The old lighthouse keeper goes onto the balcony to
celebrate. It does not seem like a good idea.
“The Super Friends have saved Cape Race!” He calls out.
The Super Friends didn’t do anything, old man. This is 100%
Black Vulcan. Don’t go putting this one on Superman’s résumé, he’s not even here.
The whole town cheers, throwing their bucket hats and
captain caps into the air in celebration.
(“Thanks, Superman! Hooray for Superman! We’ll never forget
the day Superman saved us! Let’s build him a statue!”)
Black Vulcan, barely ahead of the Titanic’s terrifying
mouth, leads her towards an iceberg where Aquaman waits nervously.
“I hope this works!” He mumbles to himself, before diving
back into the water.
Wait… no… that’s not seriously your plan, Aquaman?
Good god.
Well, as we all know, icebergs are the Titanic’s natural
enemy. Like snakes and frogs. They want nothing more than to destroy her, and
she’s powerless to stop them.
Black Vulcan easily goads her into ramming herself right
into the waiting ice blades jutting forth from the iceberg. The hull beneath
the original breach is torn open, the ship makes a farting noise like a
deflating balloon and sinks. A classy end to a classy lady.
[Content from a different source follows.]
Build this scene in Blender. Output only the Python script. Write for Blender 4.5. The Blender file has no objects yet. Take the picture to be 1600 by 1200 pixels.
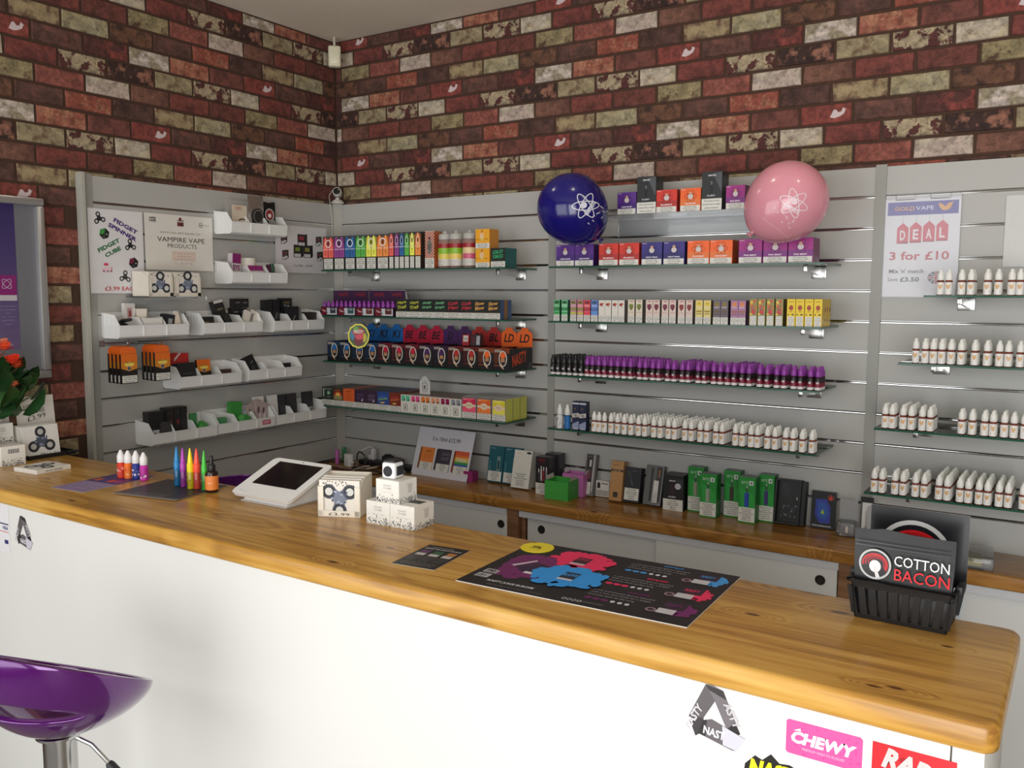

Over on a neighbouring iceberg, Aquaman and Black Vulcan
watch as she goes under.
“Isn’t it strange,” Black Vulcan says, with unexpected
poignancy, “to think the Titanic was sunk on this same spot 70 years ago? And by
an iceberg, too!”
Pretty sure that’s how Aquaman came up with his plan. He was
just thinking: “How did they stop it the first time?”
“Who says lightning never strikes twice in the same spot?”
Aquaman muses, looking over the now calm waters.
And that’s the end. There’s no resolution to the algae
monster, there’s nothing to prevent the Titanic from biding her time and trying
to eat Cape Race again one day.
Just another Band-Aid solution from THE SUPER FRIENDS!